Photographs of 50 performers, representing 40 years of British pop culture from the Beatles to Catatonia, have been chosen for the exhibition, which is a personal triumph for the gallery's photography expert, Terence Pepper. He had long wanted to stage an exhibition of pop pictures but had faced resistance from the gallery's trustees.

But with Paul McCartney now a knight and Oasis welcomed at Downing Street, pop stars evidently have equal standing with the royalty, politicians and other celebrities who have their portraits on the gallery's walls. Indeed, according to Philip Hoare, a punk-turned-writer, who helped to organise the show: "They have joined the Establishment."

Among the previously unseen images in the exhibition is a photograph taken during the making of a film early in the career of Roxy Music. Mr Hoare tracked down the pictures of Bryan Ferry and the band in the days when Brian Eno was still a member.

The earliest known pictures of the group were taken in "grotty student unions" and an open-air festival in Lincoln and failed to show the distinctive Roxy Music style. "We were despairing because none of the pictures were suitable," Mr Hoare said. But then investigations through the band's archive revealed they had made a film in an improvised television studio at the Royal College of Art in 1972.

"It was this state-of-the-art film with psychedelic effects which now seem very primitive and raw," Mr Hoare said.

Ferry, currently completing a new album, said it seemed like "a million years ago" that they had made the film which featured the first track, "Remake Remodel", of their first album, Roxy Music.

"It was done very quickly when you consider how much time things take today and it was done on a shoestring. The students were the camera operators. It's the nicest video we ever did," said Ferry.

But it was not shown publicly as the track was never released as a single. Neither have the still pictures taken during the sessions by Brian Cooke been seen before.
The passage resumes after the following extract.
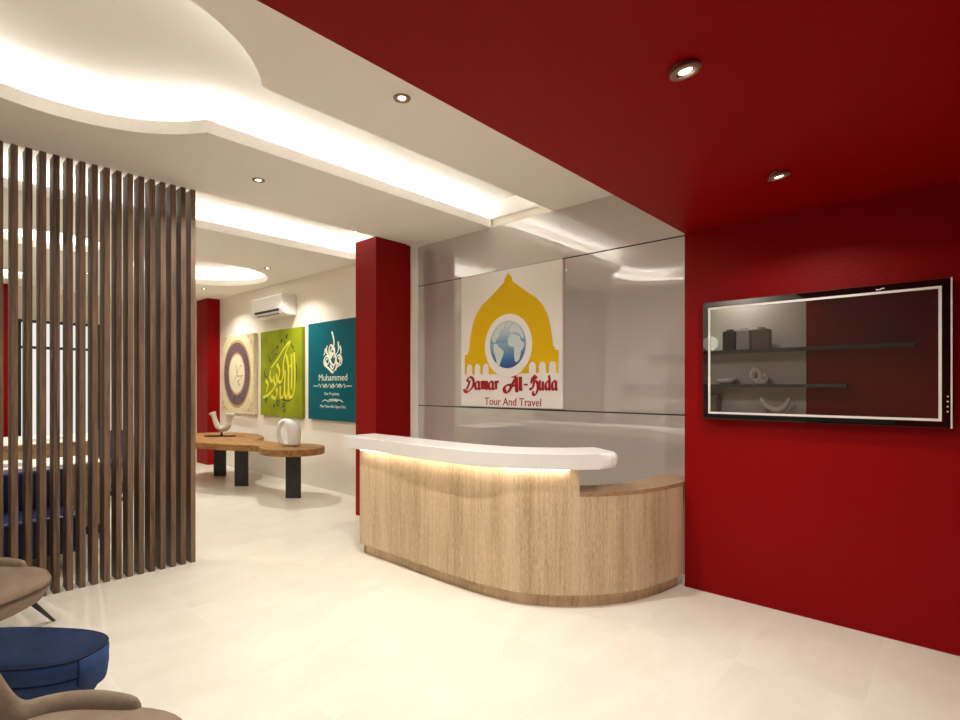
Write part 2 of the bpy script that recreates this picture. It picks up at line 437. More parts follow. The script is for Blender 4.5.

Mr Hoare and Mr Pepper define a pop icon as someone for whom image was all important. "We were ideally looking for the definitive image, something stylish, made up. It's not about reality," said Mr Pepper.

The curators were also keen to capture images of artists early in their career. The Bee Gees offered a contemporary photograph of themselves because they did not want an old picture in the exhibition, but the offer was declined.

Mr Hoare added that he would not have selected the Bee Gees anyway. "You have to want to dress like them to make them pop icons," he said.

Bryan Ferry said he was influenced by the style of black American rhythm and blues artists. From the start he wanted Roxy Music to look good - "or at least kind of interesting. It wasn't very hard at the time because most people looked pretty awful."

However, the exhibition's emphasis on image excludes many artists. "A lot of great music is not visual. It's why the Prodigy get in, but Orbital and The Orb don't, because they're not about image," said Mr Hoare.

Mr Pepper expects Icons of Pop to prove even more popular than previous exhibitions by Annie Leibowitz and Henri Cartier-Bresson. He insists the photographers all deserve the exposure.

Among the photographers included in the show are Gered Mankowitz, Jill Furmanovsky and Brian Aris.

"This is intelligent, thinking photography which many people dismiss, but the photographers who do this are good photographers," Mr Pepper said.